Lil Wayne New music out now

by Malkia Brands
lil wayne funeral review

With his big legacy album Tha Carter V out of the way, Weezy is back in the booth and cruising, experimenting with an array of styles and a dizzying maze of wordplay.

Lil Wayne has been rapping so long that the protégés of his protégés have protégés. A teen prodigy turned megastar turned cautionary tale turned comeback king, Wayne has led about as many lives as anyone in rap: From Best Rapper Alive to “flash without the fire” and back again. Now, at 37, free of the colossal stakes hanging over his oft-delayed legacy album, Tha Carter V, Wayne has settled in and rediscovered his looseness. An album title like Funeral had fans speculating that this one might be his last, a requiem for his career. That idea seems ridiculous now. Why would one of the great rappers of this millennium retire just as he’s returning to form?

Tha Carter V reestablished Lil Wayne as a force, answering many longstanding questions about his viability as an artist. Released at the conclusion of legal battles with his surrogate father and lifelong mentor Birdman, the album felt like the beginning of a second (or third) act. Wayne has said Carter albums are the only projects that require any specific preparation and focus, and that his other albums and mixtapes are simply born from his marathon recording sessions. With his rebound record finally liberated and the pressure alleviated, Funeral gets back to business as usual for Wayne. Which is to say: funneling what is likely countless hours in the booth spitballing and freestyling into something coherent.

Wayne’s down years were largely the product of a diminishing punchline-to-clunker ratio. He’s still a volume shooter, but like Rockets guard James Harden (who gets a song named after him here), his low-percentage play is offset by his high degree of difficulty, his ability to break the game with crafty maneuvers and extreme skill. On the Mannie Fresh-produced “Mahogany,” which warps lyric fragments from Eryn Allen Kane’s “Bass Song” into jazz scatting, Wayne bends in and out of shape around her interjections. His “Ball Hard” verse is a free-associative word game, bouncing from one character to the next until they begin to blur together. Listening to Wayne on Funeral is a bit like watching a skateboard trick compilation: He wipes out a few times but it’s always in service of some epic stunt and when he does land one, it can be awe-inspiring. Just take a look at this perfectly absurd sequence from the opener: “Drive-bys in a Winnebago/Snipers never hit a baby, crib, or cradle/Sit tomatoes on your head and split tomatoes/From a hundred feet away, now it’s a halo.”

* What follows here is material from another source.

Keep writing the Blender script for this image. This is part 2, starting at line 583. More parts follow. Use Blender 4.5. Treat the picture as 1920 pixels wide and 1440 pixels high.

There is a breakneck speed to many of these verses, as if Wayne is so anxious to keep rapping that he can’t wait to get into the next one. The songs where he stops to catch his breath and gather his thoughts tend to venture toward the vaguely introspective, considering isolation, distrust, and love, and they produce most of the album’s sleepier moments. On “Trust Nobody,” which leans into a flatlining Adam Levine hook about not even being able to trust oneself, Wayne sounds both bored and boring. Wayne, The-Dream, and Mike WiLL Made-It should be an ideal trio, but “Sights and Silencers” is an inert ballad with an ill-defined concept. Like most Wayne albums, it is longer than it needs to be and thus prone to dry spells.

For years, it has been easy to find trace amounts of Lil Wayne’s style from pop-rap’s center to well out along the weirder edges of the rap internet. The thought experiment “Dreams” is reminiscent of the best of Auto-Tune Wayne. “I Don’t Sleep” sounds like something Pi’erre Bourne might produce for Playboi Carti, the fluttering flutes and springy synths suiting Wayne’s half-sung cadences well. “Darkside” hedges closer to the sounds of SoundCloud gloomcasters like Trippie Redd, and he stalks through it with whiny tumbling phrases. Wayne mashes through every song with such reckless abandon it’s hard to tell where he draws influence these days.

But it doesn’t take long for a song to get jump-started, and when it does, it’s thrilling to hear him romp about. Wayne raps with a lightning ferocity that will often conceal his more direct revelations. Lyrics about longevity (“I had a Benz when you had a bike”) and his artistic slump (“Safe to say I lost my way but I never lost the lead/Safe to say I lost the brakes but I never lost the speed”) are snuck in behind cartoonishly vivid sequences (“She say I got a vanilla aftertaste/Cut his face, let him use his blood for his aftershave”). There is decidedly less storytelling on this record than Tha Carter V, but there is still plenty of clever and unpredictable writing. “I’m on Cloud 9, nigga, you just on iCloud/I’m a icon, I shine and burn your eyes out,” he raps on “Piano Trap.” Across the hour, Funeral sounds less like last rites for Wayne and more like a resurrection.